Quantinuum Upgrades Its Hardware, Achieves 20 Fully Connected Qubits

Quantinuum

Quantinuum has announced a substantial improvement to its System Model H1 technology, which includes boosting the amount of quantum operations that can be conducted in parallel and expanding to 20 completely linked qubits. The upgrades would greatly boost the processing capabilities of Honeywell’s H1-1 quantum computer, which has set multiple industry records for quantum volume, a measure of total performance, since its launch in autumn 2020.

“With these upgrades, developers are able to run more complex calculations than they could before without sacrificing performance,” said Tony Uttley, President and Chief Operating Officer at Quantinuum. “This upgrade is yet another example of our unique business model of continuously upgrading our systems, even after they are in commercial use, to provide the best performance to our users.”

The Quantinuum team improved the H1-1 machine in several ways, including:

  • Increasing the number of fully connected qubits from 12 to 20 while maintaining low two-qubit gate errors (typical performance reliabilities of 99.7% with reliabilities as high as 99.8%) and critical features like mid-circuit measurement, qubit reuse, quantum conditional logic, and all-to-all connectivity
  • By increasing the number of gate zones from three to five, the H1-1 will be able to do more quantum operations at the same time and will be able to execute circuits in parallel.
Tony Uttley, President and Chief Operating Officer at Quantinuum
“With these upgrades, developers are able to run more complex calculations than they could before without sacrificing performance,” said Tony Uttley, President and Chief Operating Officer at Quantinuum.

Such advancements, according to Mr. Uttley, demonstrate a critical next step in the H-Series roadmap: the capacity to raise qubit count and gate zone count without sacrificing gate integrity. The H1-2, the second edition of the System Model H1, will get comparable modifications later this year.

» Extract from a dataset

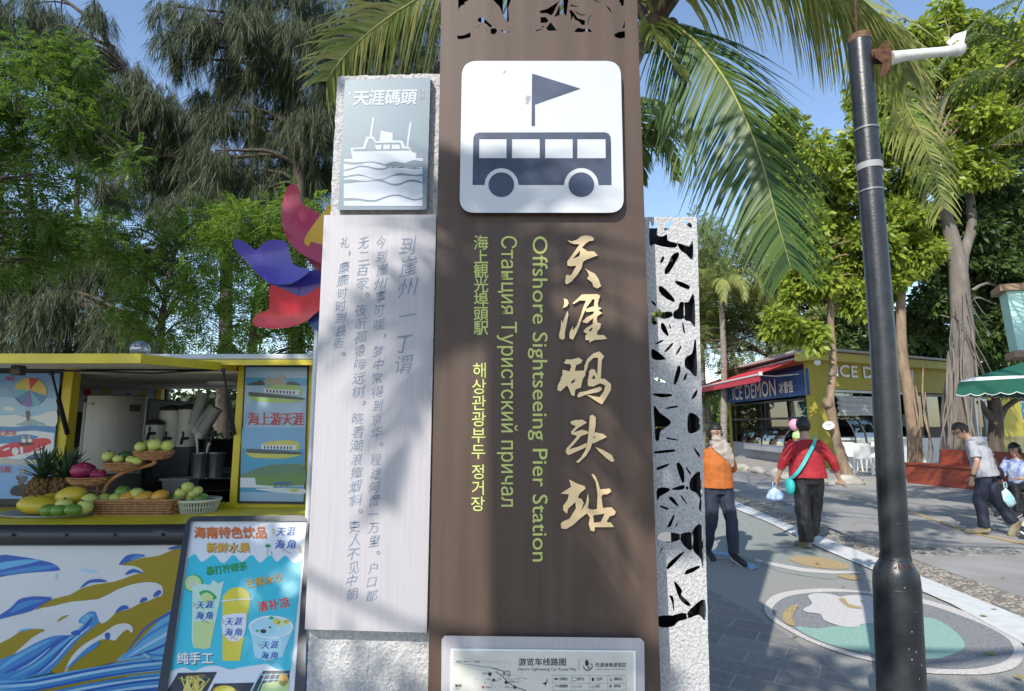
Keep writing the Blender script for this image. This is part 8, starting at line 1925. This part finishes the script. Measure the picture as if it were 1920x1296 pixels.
mb = MB(); w_ = W3['wrL']; e_ = W3['elL']; dd = (w_ - e_).normalized(); mb.tube([w_ - dd * .035, w_ - dd * .012], .034, 14); mb.build('wristwatch', m_blackm, t3)
sb = thing('shoulder_bag', 'small black shoulder bag hanging at the youth\'s hip', 'bag', rel(k3, W3, rz3, O3, (-.20, .10, .88)))
mb = MB(); q = smooth_pts([rel(k3, W3, rz3, O3, v) for v in ((.10, -.10, 1.42), (.07, -.02, 1.38), (.0, .06, 1.24), (-.08, .12, 1.05), (-.16, .13, .95))], 4, False); mb.tube(q, .007, 6); mb.build('strap', m_blk, sb)
mb = MB(); mb.ell(rel(k3, W3, rz3, O3, (-.17, .13, .88)), (.09, .05, .085), 0, 14, 10, Matrix.Rotation(rz3, 3, 'Z')); mb.build('pouch', m_blk, sb)
m_pbag2 = M('bag_pale_print', (.62, .70, .72), .3, var=.5, vscale=9, col2=(.22, .50, .62), spec=.6)
plastic_bag('pale plastic bag swinging from the youth\'s far hand', W3['wrR'] + Vector((.03, -.03, -.14)), .10, .30, m_pbag2, 5)
# seated woman and the man at the edge, under the parasol
def gx(px, Y): return at(px, 800, Y).x
O4 = Vector((gx(1905, 9.6), 9.6, 0)); m_floral = M('cloth_blue_floral', (.55, .60, .68), .8, var=.9, vscale=14, col2=(.05, .10, .36))
person('seated woman in blue and white patterned top under the parasol', O4, R(-70), 1.60, dict(pelvis=(0, 0, .50), chest=(0, -.05, .82), neck=(0, -.08, 1.0), head=(0, -.13, 1.14), shR=(-.18, -.06, .96), shL=(.18, -.06, .96), elR=(-.23, -.12, .70), elL=(.23, -.12, .70), wrR=(-.14, -.33, .66), wrL=(.14, -.33, .66), hdR=(.3, -1, 0), hdL=(-.3, -1, 0), hpR=(-.09, 0, .48), hpL=(.09, 0, .48), knR=(-.10, -.42, .50), knL=(.10, -.42, .50), anR=(-.10, -.44, .08), anL=(.10, -.40, .08), toR=(-.11, -.62, .03), toL=(.11, -.58, .03), look=(0, -1, -.3)), m_floral, m_blk, (m_shoeb, m_sole), m_hair, .6, .44, 1.0, hairlong=.2)
st_ = thing('stool', 'low wooden topped stool under the seated woman', 'stool', O4); mb = MB(); mb.box(O4 + Vector((0, .02, .395)), (.42, .42, .05), bev=.01); mb.build('seat', M('stool_wood', (.36, .19, .10), .6, var=.2, vscale=6), st_)
for dx in (-.17, .17):
    for dy in (-.15, .19): mb = MB(); mb.box(O4 + Vector((dx, dy, .185)), (.04, .04, .37)); mb.build('leg', m_blackm, st_)
Ot = Vector((gx(1925, 10.2), 10.2, 0)); tb_ = thing('cafe_table', 'dark low cafe table beside the seated woman', 'table', Ot); mb = MB(); mb.box(Ot + Vector((-.1, 0, .70)), (1.3, .8, .04), bev=.01); mb.build('tabletop', m_blackm, tb_)
for dx in (-.6, .4):
    for dy in (-.3, .3): mb = MB(); mb.box(Ot + Vector((dx, dy, .34)), (.05, .05, .68)); mb.build('leg', m_blackm, tb_)
O5 = Vector((gx(1946, 7.4), 7.4, 0)); m_beige = M('cloth_beige', (.50, .47, .38), .85, var=.12, vscale=10)
person('man in beige trousers cut by the right edge of the view', O5, R(60), 1.66, dict(knR=(-.11, -.12, .50), anR=(-.12, -.10, .08), toR=(-.13, -.30, .03), anL=(.10, .22, .12), knL=(.10, .0, .48), toL=(.10, .06, .035)), m_greyc, m_beige, (m_shoeb, m_sole), m_hair, .4, .9, 1.05, flare=1.3)
bpy.context.view_layer.update()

“These latest advances show that we understand what it takes to scale our trapped-ion quantum hardware and that we’re continuing to make the expected progress on our technology roadmap,” added Mr. Uttley. “We are adding qubits and maintaining fidelity without compromising any features, which is absolutely essential as we scale to our future H-Series generations.”

Microsoft’s Azure Quantum

Quantinuum develops fully integrated solutions like Quantum Origin, its cybersecurity offering, and InQuanto, its recently announced quantum computational chemistry program, using the System Model H1 machines (InQuanto software licenses are required for access to the H1 machines).

Quantinuum also makes its trapped ion quantum computers H1-1 and H1-2, as well as the H1 Emulators, available commercially through Microsoft’s Azure Quantum.

“The continuous upgrading of Quantinuum’s systems has been a great benefit to Microsoft customers,” said Fabrice Frachon, Quantum Principal Program Manager at Microsoft Azure. “Microsoft is pleased to offer the new capabilities of H1-1 with 20 qubits to customers who access Quantinuum H-systems through Microsoft Azure Quantum and our Azure Quantum Credits program which provides free access to quantum hardware to customers.”

JPMorgan Chase

Internal and external users have tested the improved system extensively to ensure performance and functionality, including a private preview with JP Morgan Chase.

“The quantum computing team at JPMorgan Chase has been using Quantinuum’s quantum computer to run experiments that use mid-circuit measurement and reuse and quantum conditional logic, taking advantage of the computer’s very high quantum volume,” said Marco Pistoia, Ph.D., Distinguished Engineer and Head of Quantum Computing and Communication Research in the bank. “In our experiments, we used the 20 qubits of the H1-1 computer on a quantum Natural Language Processing algorithm for extractive text summarization. The results were almost identical to the reference values computed with a noiseless simulator, validating the computer’s high fidelity, as shown in our recent arXiv preprint. Thanks to this, the Quantinuum computer continues to be an essential resource for our research in Quantum Computing.”

Management Summary

Quantinuum has announced a substantial improvement to its System Model H1 technology
  • boosting the amount of quantum operations that can be conducted in parallel and expanding to 20 completely linked qubits.
  • The upgrades would greatly boost the processing capabilities of Honeywell’s H1-1 quantum computer.

Microsoft’s Azure Quantum

  • Quantinuum develops fully integrated solutions like Quantum Origin, its cybersecurity offering, and InQuanto, its recently announced quantum computational chemistry program, using the System Model H1 machines.
  • It makes its trapped ion quantum computers H1-1 with 20 qubits available through Microsoft Azure Quantum.

JPMorgan Chase

  • The quantum computing team at JPMorgan Chase has been using Quantinuum’s quantum computer to run experiments that use mid-circuit measurement and reuse and quantum conditional logic, taking advantage of the computer’s very high quantum volume
  • Experiments used 20 qubits of the H1-1 computer on a quantum Natural Language Processing algorithm for extractive text summarization.